Никакого интереса к хозяйкам того дома, в который мы направлялись, эта информация не пробудила, и никаких воспоминаний о первой встрече с ними у меня не осталось. Куда как занимательнее прозвучала следующая беседа на ту же тему, когда мы во второй, а может быть, в третий или в какой-нибудь другой раз – помню, что было не холодно и что присутствие отца к тому времени превратилось из чуда в обыденную реальность – отправились навестить старушек на Зубовской. Тогда мы проходили не Бульварным, а Садовым кольцом, от площади Маяковского, где еще не воздвигли грубоватую фигуру эдакого “своего парня” в мятых штанах, и простор был пронизан именем поэта, который к тому времени давно числился в моих друзьях, и говорили мы с отцом не о прозе жизни, не о пустяках (румяна, Институт красоты – какая чушь!), а о поэзии. Выяснилось, что невзаправдашняя старушка Анна Ивановна писала стихи! Она писала стихи, и, что самое замечательное, публиковала их под именем Софии Бекетовой! Поразительно! Неужели мое имя, в то время крайне непопулярное и мне самой казавшееся совершенно ужасным (никого, решительно никого так не звали, кроме Сони из “Войны и мира”, да и та, на мой взгляд, оказалась недотепой, которая никогда не будет вполне счастлива, как отозвалась о ней Наташа Ростова), могло пригодиться в качестве псевдонима?! А ей вот пригодилось, да еще в той самой, совсем уж невозможной для жизни форме, не “Софья”, а “София”, как значилось в моем свидетельстве о рождении и как писали в классном журнале. (Знать бы тогда, что со временем оно войдет в моду!) Светлая старушка оказалась поэтом, что мгновенно ее возвысило в моих глазах, навсегда отделив от Темной, стихов не писавшей.
Но что было совершенно замечательно и вдохнуло смысл в ту давнюю прогулку, высветило ее навсегда в памяти, это строки Ходасевича, которые отец прочитал мне на память: про больного Бараночника с поджатым хвостиком. И стихи и баранки, как уже говорилось, играли большую роль в моей тогдашней жизни.
Бедный Бараночник болен: хвостик, бывало, проворный,
Скромно поджав под себя и зубки оскаливши, дышит.
Чтобы его приободрить и выразить другу вниманье,
Мы раздобыли баранку. Но что же? Едва шевельнувшись,
Лапкой ее отстранил – и снова забылся дремотой…

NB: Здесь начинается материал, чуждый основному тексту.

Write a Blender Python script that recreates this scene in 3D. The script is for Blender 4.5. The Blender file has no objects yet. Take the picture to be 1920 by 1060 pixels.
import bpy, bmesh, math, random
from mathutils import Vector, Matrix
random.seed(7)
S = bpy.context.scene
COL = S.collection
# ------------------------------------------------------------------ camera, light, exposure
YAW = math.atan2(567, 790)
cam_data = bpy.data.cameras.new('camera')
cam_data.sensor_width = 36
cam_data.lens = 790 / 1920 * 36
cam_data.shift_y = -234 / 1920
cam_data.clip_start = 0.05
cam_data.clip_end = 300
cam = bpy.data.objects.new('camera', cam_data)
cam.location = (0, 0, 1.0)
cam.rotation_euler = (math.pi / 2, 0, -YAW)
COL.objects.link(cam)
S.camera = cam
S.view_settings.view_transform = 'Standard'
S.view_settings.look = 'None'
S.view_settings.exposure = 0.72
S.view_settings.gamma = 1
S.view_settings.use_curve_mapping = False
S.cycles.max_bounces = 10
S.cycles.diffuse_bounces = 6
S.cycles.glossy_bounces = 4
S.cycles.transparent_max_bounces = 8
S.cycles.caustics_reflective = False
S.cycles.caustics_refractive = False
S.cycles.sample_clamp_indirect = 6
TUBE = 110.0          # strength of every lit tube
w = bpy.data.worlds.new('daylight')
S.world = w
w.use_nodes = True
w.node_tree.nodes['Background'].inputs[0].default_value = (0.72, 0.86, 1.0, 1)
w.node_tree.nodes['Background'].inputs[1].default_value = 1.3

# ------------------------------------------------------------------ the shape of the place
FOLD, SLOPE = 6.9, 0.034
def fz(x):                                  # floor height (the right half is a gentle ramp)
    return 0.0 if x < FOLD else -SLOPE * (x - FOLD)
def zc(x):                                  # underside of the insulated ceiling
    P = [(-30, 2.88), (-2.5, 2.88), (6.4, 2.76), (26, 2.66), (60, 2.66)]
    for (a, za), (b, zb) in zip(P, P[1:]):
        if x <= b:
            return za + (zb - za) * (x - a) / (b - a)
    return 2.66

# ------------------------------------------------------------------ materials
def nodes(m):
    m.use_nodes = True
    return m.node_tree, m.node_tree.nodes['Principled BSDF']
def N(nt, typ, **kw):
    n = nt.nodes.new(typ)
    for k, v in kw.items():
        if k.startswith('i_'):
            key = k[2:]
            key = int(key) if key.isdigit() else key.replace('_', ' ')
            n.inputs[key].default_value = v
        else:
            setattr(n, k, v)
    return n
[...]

Боже мой! Если уж даже баранка мышина сердца
Больше не радует, – значит, все наши заботы бессильны,
Значит, лишь Ты, Вседержитель, его исцелишь и на радость
В мирный наш круг возвратишь. А подарок до времени
может
Возле него полежать. Очнется – увидит. Уж то-то
Станет баранку свою катать по всему он подполью!
То-то возней громыхливой соседям наделает шуму!

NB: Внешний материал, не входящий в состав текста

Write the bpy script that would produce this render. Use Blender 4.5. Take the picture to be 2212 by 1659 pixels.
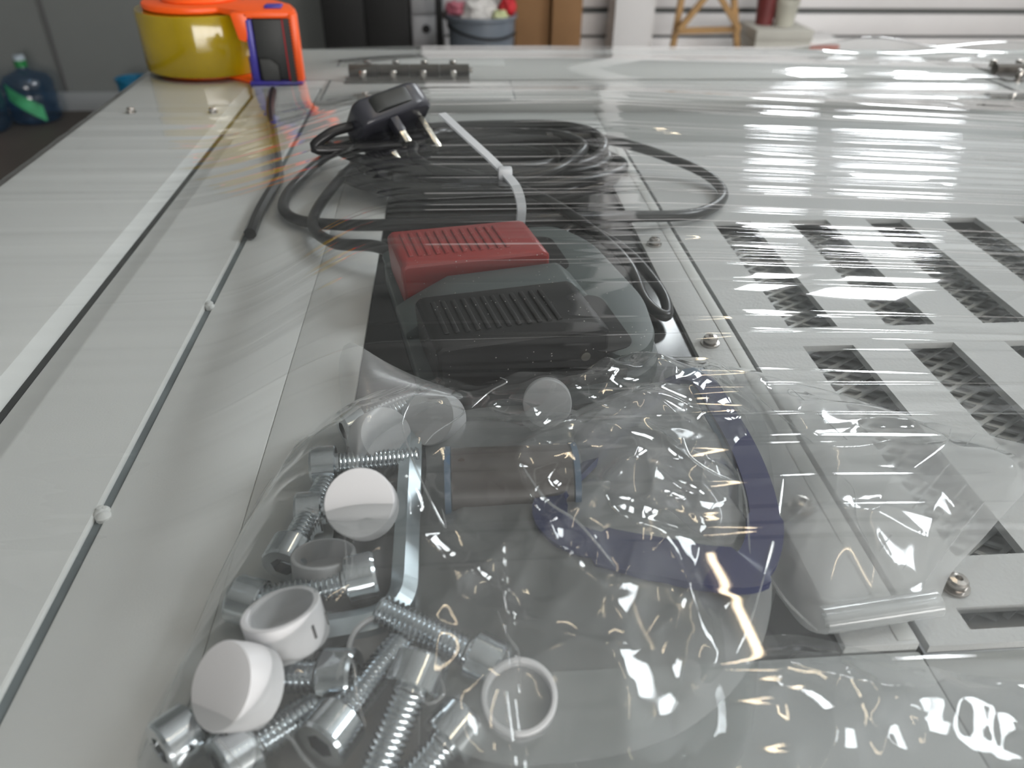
import bpy, bmesh, math, random
import numpy as np
from mathutils import Vector, Matrix, noise

# ------------------------------------------------------------------ clear
for o in list(bpy.data.objects):
    bpy.data.objects.remove(o)
scene = bpy.context.scene
COL = scene.collection
random.seed(7)
rng = np.random.default_rng(7)

# ------------------------------------------------------------------ camera
T = 1.10                    # machine top above the floor (m)
HC = 0.17                   # camera above the machine top (m)
FPX, CX, CY = 1650.0, 1106.0, 829.5
Yc = np.array([960 - CX, 320 + CY, -FPX]); Yc /= np.linalg.norm(Yc)
_r = math.radians(-1.7)
_up = np.array([math.sin(_r), math.cos(_r), 0.0])
Zc = _up - Yc * (_up @ Yc); Zc /= np.linalg.norm(Zc)
Xc = np.cross(Yc, Zc)
RW = np.stack([Xc, Yc, Zc], 0)          # camera -> world rotation
cam = bpy.data.cameras.new('camera')
cam_o = bpy.data.objects.new('camera', cam); COL.objects.link(cam_o)
cam_o.matrix_world = Matrix.Translation((0, 0, T + HC)) @ Matrix([list(r) for r in RW]).to_4x4()
cam.sensor_width = 36.0
cam.lens = FPX / 2212.0 * 36.0
cam.clip_start = 0.01
cam.dof.use_dof = True
cam.dof.focus_distance = 0.272
cam.dof.aperture_fstop = 14.0
scene.camera = cam_o

# ------------------------------------------------------------------ world, exposure
w = bpy.data.worlds.new('world'); scene.world = w; w.use_nodes = True
w.node_tree.nodes['Background'].inputs[0].default_value = (0.75, 0.82, 0.9, 1)
w.node_tree.nodes['Background'].inputs[1].default_value = 0.5
vs = scene.view_settings
vs.view_transform = 'Standard'; vs.look = 'None'; vs.gamma = 1.0; vs.use_curve_mapping = False
vs.exposure = -0.60
scene.cycles.transparent_max_bounces = 20
scene.cycles.max_bounces = 6
scene.cycles.use_light_tree = False
scene.cycles.diffuse_bounces = 3
scene.cycles.glossy_bounces = 3
scene.cycles.use_adaptive_sampling = True
scene.cycles.adaptive_threshold = 0.04
scene.cycles.sample_clamp_indirect = 6.0
scene.cycles.caustics_reflective = False
scene.cycles.caustics_refractive = False

DAY = (0.93, 0.97, 1.0)
L_FAR, L_SIDE, L_BACKFILL, L_LAMP = 44.0, 32.0, 16.0, 50.0

# ------------------------------------------------------------------ helpers
def ray(px, py):
    return RW @ np.array([px - CX, -(py - CY), -FPX])
def U(px, py, z=0.0):
    """pixel -> mm point on the plane z mm above the machine top (x right, y away, z up)"""
    d = ray(px, py); t = (z / 1000.0 - HC) / d[2]
    p = d * t
    return (p[0] * 1000, p[1] * 1000, z)
def B(px, py, y):
    """pixel -> world point (m) in the vertical plane y metres ahead"""
    d = ray(px, py); p = d * (y / d[1])
    return Vector((p[0], p[1], p[2] + T + HC))

MATS = {}
def new_mat(name):
    m = bpy.data.materials.new(name); m.use_nodes = True
    nt = m.node_tree; nt.nodes.clear()
    out = nt.nodes.new('ShaderNodeOutputMaterial')
    MATS[name] = m
    return m, nt, out
def nd(nt, t, **kw):
    n = nt.nodes.new(t)
    for k, v in kw.items():
        setattr(n, k, v)
    return n
def pmat(name, col, rough=0.5, metal=0.0, bump=None, vary=0.0, vscale=20.0, spec=0.5, coat=0.0, trans=None, specks=None):
    m, nt, out = new_mat(name)
    b = nd(nt, 'ShaderNodeBsdfPrincipled')
    b.inputs['Base Color'].default_value = (*col, 1)
    b.inputs['Roughness'].default_value = rough
    b.inputs['Metallic'].default_value = metal
    b.inputs['Specular IOR Level'].default_value = spec
    b.inputs['Coat Weight'].default_value = coat
    tc = nd(nt, 'ShaderNodeTexCoord')
    colsock = None
    if vary:
        n = nd(nt, 'ShaderNodeTexNoise'); n.inputs['Scale'].default_value = vscale; n.inputs['Detail'].default_value = 5
        nt.links.new(tc.outputs['Object'], n.inputs['Vector'])
        r = nd(nt, 'ShaderNodeMapRange'); r.inputs['From Min'].default_value = 0.3; r.inputs['From Max'].default_value = 0.7
        r.inputs['To Min'].default_value = 1 - vary; r.inputs['To Max'].default_value = 1 + vary
        nt.links.new(n.outputs['Fac'], r.inputs['Value'])
        mx = nd(nt, 'ShaderNodeMix', data_type='RGBA', blend_type='MULTIPLY'); mx.inputs[0].default_value = 1
        mx.inputs[6].default_value = (*col, 1)
        nt.links.new(r.outputs[0], mx.inputs[7]); colsock = mx.outputs[2]
    if specks:
        sc_, thr = specks
        n = nd(nt, 'ShaderNodeTexVoronoi'); n.inputs['Scale'].default_value = sc_
        nt.links.new(tc.outputs['Object'], n.inputs['Vector'])
        l = nd(nt, 'ShaderNodeMath', operation='LESS_THAN'); l.inputs[1].default_value = thr
        nt.links.new(n.outputs['Distance'], l.inputs[0])
        n2 = nd(nt, 'ShaderNodeMath', operation='GREATER_THAN'); n2.inputs[1].default_value = 0.55
        sp = nd(nt, 'ShaderNodeSeparateColor'); nt.links.new(n.outputs['Color'], sp.inputs[0])
        nt.links.new(sp.outputs[0], n2.inputs[0])
        mu = nd(nt, 'ShaderNodeMath', operation='MULTIPLY'); nt.links.new(l.outputs[0], mu.inputs[0]); nt.links.new(n2.outputs[0], mu.inputs[1])
        mx = nd(nt, 'ShaderNodeMix', data_type='RGBA')
        nt.links.new(mu.outputs[0], mx.inputs[0])
        if colsock: nt.links.new(colsock, mx.inputs[6])
        else: mx.inputs[6].default_value = (*col, 1)
        mx.inputs[7].default_value = (0.45, 0.43, 0.40, 1); colsock = mx.outputs[2]
    if colsock: nt.links.new(colsock, b.inputs['Base Color'])
    if bump:
        sc_, st, dist = bump
        n = nd(nt, 'ShaderNodeTexNoise'); n.inputs['Scale'].default_value = sc_; n.inputs['Detail'].default_value = 3
        nt.links.new(tc.outputs['Object'], n.inputs['Vector'])
        bp = nd(nt, 'ShaderNodeBump'); bp.inputs['Strength'].default_value = st; bp.inputs['Distance'].default_value = dist
        nt.links.new(n.outputs['Fac'], bp.inputs['Height']); nt.links.new(bp.outputs[0], b.inputs['Normal'])
    sh = b.outputs[0]
    if trans:
        tr = nd(nt, 'ShaderNodeBsdfTranslucent'); tr.inputs[0].default_value = (*col, 1)
        ms = nd(nt, 'ShaderNodeMixShader'); ms.inputs[0].default_value = trans
        nt.links.new(sh, ms.inputs[1]); nt.links.new(tr.outputs[0], ms.inputs[2]); sh = ms.outputs[0]
    nt.links.new(sh, out.inputs[0])
    return m
def film_mat(name, haze=0.05, rough=0.05, gain=1.8, tint=(0.96, 0.97, 0.97), hazecol=(0.85, 0.86, 0.86), bumps=(), ior0=0.04):
    """thin clear plastic: transparent, Schlick reflection, a little milky scatter"""
    m, nt, out = new_mat(name)
    tc = nd(nt, 'ShaderNodeTexCoord')
    nrm = None
    for (scl, detail, st, dist) in bumps:
        mp = nd(nt, 'ShaderNodeMapping'); mp.inputs['Scale'].default_value = scl
        nt.links.new(tc.outputs['Object'], mp.inputs[0])
        n = nd(nt, 'ShaderNodeTexNoise'); n.inputs['Scale'].default_value = 1.0; n.inputs['Detail'].default_value = detail
        nt.links.new(mp.outputs[0], n.inputs['Vector'])
        bp = nd(nt, 'ShaderNodeBump'); bp.inputs['Strength'].default_value = st; bp.inputs['Distance'].default_value = dist
        nt.links.new(n.outputs['Fac'], bp.inputs['Height'])
        if nrm: nt.links.new(nrm, bp.inputs['Normal'])
        nrm = bp.outputs[0]
    lw = nd(nt, 'ShaderNodeLayerWeight')
    p5 = nd(nt, 'ShaderNodeMath', operation='POWER'); p5.inputs[1].default_value = 5.0
    nt.links.new(lw.outputs['Facing'], p5.inputs[0])
    ma = nd(nt, 'ShaderNodeMath', operation='MULTIPLY_ADD'); ma.inputs[1].default_value = gain * (1 - ior0); ma.inputs[2].default_value = gain * ior0
    ma.use_clamp = True
    nt.links.new(p5.outputs[0], ma.inputs[0])
    gl = nd(nt, 'ShaderNodeBsdfGlossy'); gl.inputs['Roughness'].default_value = rough; gl.inputs[0].default_value = (1, 1, 1, 1)
    if nrm:
        nt.links.new(nrm, lw.inputs['Normal']); nt.links.new(nrm, gl.inputs['Normal'])
    tr = nd(nt, 'ShaderNodeBsdfTransparent'); tr.inputs[0].default_value = (*tint, 1)
    di = nd(nt, 'ShaderNodeBsdfDiffuse'); di.inputs[0].default_value = (*hazecol, 1)
    tl = nd(nt, 'ShaderNodeBsdfTranslucent'); tl.inputs[0].default_value = (*hazecol, 1)
    mh = nd(nt, 'ShaderNodeMixShader'); mh.inputs[0].default_value = 0.5
    nt.links.new(di.outputs[0], mh.inputs[1]); nt.links.new(tl.outputs[0], mh.inputs[2])
    m1 = nd(nt, 'ShaderNodeMixShader'); m1.inputs[0].default_value = haze
    nt.links.new(tr.outputs[0], m1.inputs[1]); nt.links.new(mh.outputs[0], m1.inputs[2])
    m2 = nd(nt, 'ShaderNodeMixShader')
    nt.links.new(ma.outputs[0], m2.inputs[0]); nt.links.new(m1.outputs[0], m2.inputs[1]); nt.links.new(gl.outputs[0], m2.inputs[2])
    nt.links.new(m2.outputs[0], out.inputs[0])
    return m
def emat(name, col, s):
    m, nt, out = new_mat(name)
    e = nd(nt, 'ShaderNodeEmission'); e.inputs[0].default_value = (*col, 1); e.inputs[1].default_value = s
    m.cycles.emission_sampling = 'FRONT'
    nt.links.new(e.outputs[0], out.inputs[0]); return m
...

[233]Тут все было по мне, понятно и своевременно: и что баранка – лучший способ утешить, и что ее надобно раздобывать – так просто не купишь (мелькнула прагматическая мыслишка: неужто давали по карточкам?). Бедный Бараночник, тощий, с растопыренными белесыми усиками и бессильно замершим хвостиком, так и встал у меня перед глазами, но сочувствовала я ему с некоторым недоумением: как же надо было расхвораться, чтобы баранки не съесть?! По нашим неписаным школьным правилам заболевшему законную баранку приносил домой кто-нибудь из одноклассников и не было случая, чтобы больной от нее отказался.
Шуточное стихотворение, которое Анна Ивановна Ходасевич приводит в своих воспоминаниях, стало, таким образом, известно мне и сразу запомнилось задолго до появления его в печати. Смешного я там не разглядела. Грустные стихи.

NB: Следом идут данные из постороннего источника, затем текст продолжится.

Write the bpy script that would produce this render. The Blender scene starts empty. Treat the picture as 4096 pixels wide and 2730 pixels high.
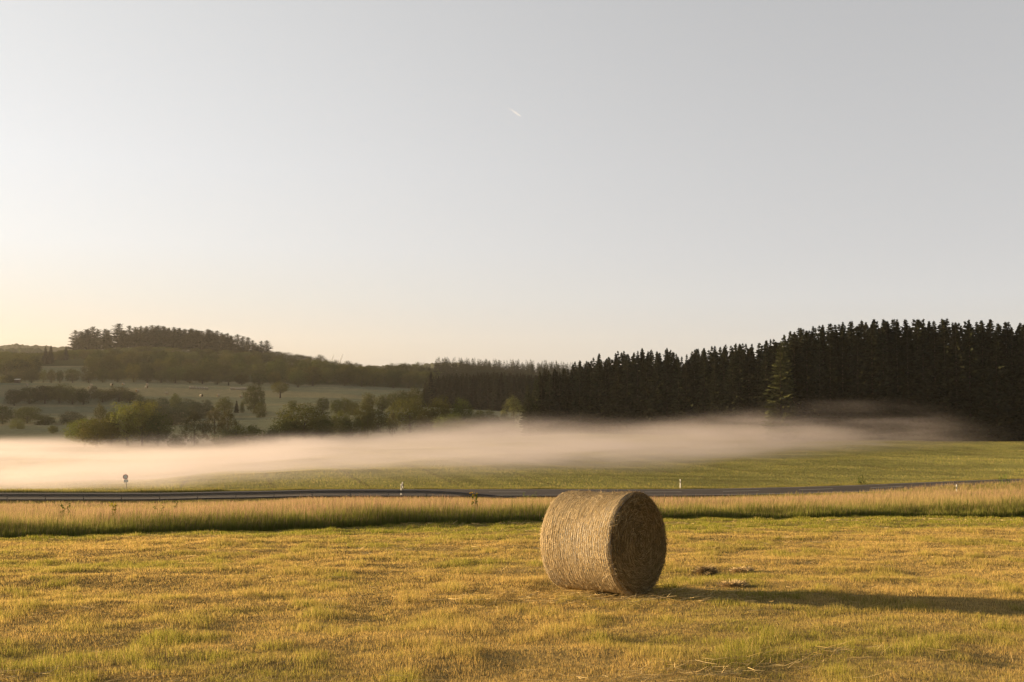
import bpy, math, random
import numpy as np
from mathutils import Matrix, Vector, Euler

# ------------------------------------------------------------------ camera, sky, sun, exposure
F = 4551.0                       # focal length in photo pixels (40 mm on 36 mm, 4096 px wide)
CAMZ = 1.65
PITCH = math.atan((1550 - 1365) / F)
SUN_EL = math.radians(7.6)
SUN_AZ = math.radians(-71.0)     # from +Y, negative = to the left
SC = bpy.context.scene
COL = SC.collection

cam_d = bpy.data.cameras.new("camera")
cam_d.lens = 40.0
cam_d.sensor_width = 36.0
cam_d.clip_start = 0.1
cam_d.clip_end = 40000
cam = bpy.data.objects.new("camera", cam_d)
cam.location = (0, 0, CAMZ)
cam.rotation_euler = (math.radians(90) + PITCH, 0, 0)
COL.objects.link(cam)
SC.camera = cam

world = bpy.data.worlds.new("World")
SC.world = world
world.use_nodes = True
wn = world.node_tree.nodes
wl = world.node_tree.links
wn.clear()
sky = wn.new("ShaderNodeTexSky")
sky.sky_type = 'NISHITA'
sky.sun_disc = False
sky.sun_elevation = SUN_EL
sky.sun_rotation = SUN_AZ
sky.air_density = 1.0
sky.dust_density = 2.2
sky.ozone_density = 1.0
EXPO = 1.7
SKYGAIN = 0.96
hs = wn.new("ShaderNodeHueSaturation")
hs.inputs["Saturation"].default_value = 0.25
wl.new(sky.outputs[0], hs.inputs["Color"])
wtc = wn.new("ShaderNodeTexCoord")
wsx = wn.new("ShaderNodeSeparateXYZ"); wl.new(wtc.outputs["Generated"], wsx.inputs[0])
def wmath(op, a, b=None, clamp=False):
    q = wn.new("ShaderNodeMath"); q.operation = op; q.use_clamp = clamp
    for i, v in enumerate((a, b)):
        if v is None: continue
        if isinstance(v, (int, float)): q.inputs[i].default_value = v
        else: wl.new(v, q.inputs[i])
    return q.outputs[0]
# cosine of the angle to the sun, on the horizon plane
wdot = wmath('ADD', wmath('MULTIPLY', wsx.outputs[0], math.sin(SUN_AZ)), wmath('MULTIPLY', wsx.outputs[1], math.cos(SUN_AZ)))
wlen = wmath('SQRT', wmath('ADD', wmath('MULTIPLY', wsx.outputs[0], wsx.outputs[0]), wmath('MULTIPLY', wsx.outputs[1], wsx.outputs[1])))
wcos = wmath('DIVIDE', wdot, wmath('MAXIMUM', wlen, 0.05))
wt = wmath('POWER', wmath('MAXIMUM', wmath('DIVIDE', wmath('ADD', wcos, 0.09), 0.76), 0.0), 1.8)
wt = wmath('MINIMUM', wt, 1.3)
wel = wmath('SQRT', wmath('MAXIMUM', wsx.outputs[2], 0.0))
def wramp(stops):
    cr = wn.new("ShaderNodeValToRGB"); e = cr.color_ramp.elements
    for k, (z, c) in enumerate(stops):
        p = math.sqrt(z)
        if k < 2: e[k].position = p; el = e[k]
        else: el = e.new(p)
        el.color = (*c, 1)
    cr.color_ramp.interpolation = 'LINEAR'
    wl.new(wel, cr.inputs[0]); return cr.outputs[0]
ra = wramp([(0.0, (.80, .57, .36)), (1.0, (.20, .21, .23)), (.03, (.86, .69, .49)), (.077, (.83, .78, .69)), (.12, (.85, .845, .83)), (.187, (.82, .83, .845)), (.33, (.71, .72, .73)), (.55, (.30, .31, .33))])
rb = wramp([(0.0, (.62, .57, .50)), (1.0, (.20, .21, .23)), (.03, (.65, .63, .585)), (.077, (.645, .65, .65)), (.12, (.60, .605, .615)), (.187, (.56, .565, .575)), (.33, (.485, .49, .50)), (.55, (.27, .28, .30))])
def wvec(op, a, b=None, sc=None):
    q = wn.new("ShaderNodeVectorMath"); q.operation = op
    wl.new(a, q.inputs[0])
    if b is not None: wl.new(b, q.inputs[1])
    if sc is not None:
        if isinstance(sc, (int, float)): q.inputs["Scale"].default_value = sc
        else: wl.new(sc, q.inputs["Scale"])
    return q.outputs[0]
dif = wvec('SUBTRACT', ra, rb)
cus = wvec('ADD', wvec('SCALE', dif, sc=wt), rb)
BGS = 0.12
cus = wvec('SCALE', cus, sc=SKYGAIN / (2 ** EXPO) / BGS)
wback = wn.new("ShaderNodeMapRange"); wback.inputs[1].default_value = -1.0; wback.inputs[2].default_value = -0.15; wback.inputs[3].default_value = 0.45; wback.inputs[4].default_value = 1.0
wl.new(wcos, wback.inputs[0])
cus = wvec('SCALE', cus, sc=wback.outputs[0])
nis = wvec('SCALE', hs.outputs[0], sc=0.05)
tot = wvec('ADD', cus, nis)
bg = wn.new("ShaderNodeBackground")
bg.inputs["Strength"].default_value = BGS
wo = wn.new("ShaderNodeOutputWorld")
wl.new(tot, bg.inputs["Color"])
wl.new(bg.outputs[0], wo.inputs["Surface"])

sd = bpy.data.lights.new("sun", 'SUN')
sd.energy = 5.0
sd.angle = math.radians(0.5)
sd.color = (1.0, 0.725, 0.39)
so = bpy.data.objects.new("sun", sd)
sunvec = Vector((math.sin(SUN_AZ) * math.cos(SUN_EL), math.cos(SUN_AZ) * math.cos(SUN_EL), math.sin(SUN_EL)))
so.rotation_euler = sunvec.to_track_quat('Z', 'Y').to_euler()
so.location = sunvec * 100
COL.objects.link(so)

SC.view_settings.view_transform = 'Standard'
SC.view_settings.look = 'None'
SC.view_settings.exposure = EXPO
SC.view_settings.gamma = 1.0
SC.render.engine = 'CYCLES'
SC.cycles.max_bounces = 6
SC.cycles.diffuse_bounces = 3
SC.cycles.glossy_bounces = 2
SC.cycles.transmission_bounces = 3
SC.cycles.transparent_max_bounces = 8
SC.cycles.volume_bounces = 2
SC.cycles.volume_step_rate = 1.0
SC.cycles.volume_max_steps = 256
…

Попутно отец прочитал мне краткую лекцию о гекзаметре и традиции воспроизведения его на почве русской словесности. Следующую лекцию на ту же тему, очень похожую, мне довелось услышать семь лет спустя, когда посещала семинар профессора Сергея Михайловича Бонди по теории стиха на филологическом факультете Московского университета. А о мистическом смысле “Мышиных стихов” и роли их в творчестве Ходасевича в те годы я не подозревала: до публикаций Николая Алексеевича Богомолова на эту тему оставалось еще немало лет
[234].
“Счастливый домик” Владислава Ходасевича с посвящением “жене моей Анне” открылся мне раньше, тоже в школьные годы, и возвысил Анну Ивановну еще на одну многозначительную ступень: не только поэт, но и муза поэта! Отныне все, что связано с нею, представлялось интересным и значительным, она больше не казалась мне игрушечной. О том, что честь быть вдохновительницей этих стихов она делит с Евгенией Муратовой
[235] и что чудесные строки о голубях обращены не к жене, а к Жене, мне известно не было, я простодушно считала: раз посвящено Анне, значит, ей и принадлежит.
В те давние годы Анна Ивановна на меня особого внимания не обращала. Она взмахивала крошечной ручкой, вздымая полупрозрачные (кисейные? батистовые? или как они там назывались?) просторные рукава и произносила повелительно, сверх меры удлиняя гласные, протяжно: “Са-а-аня-а”. И с укором возводила глаза на отца.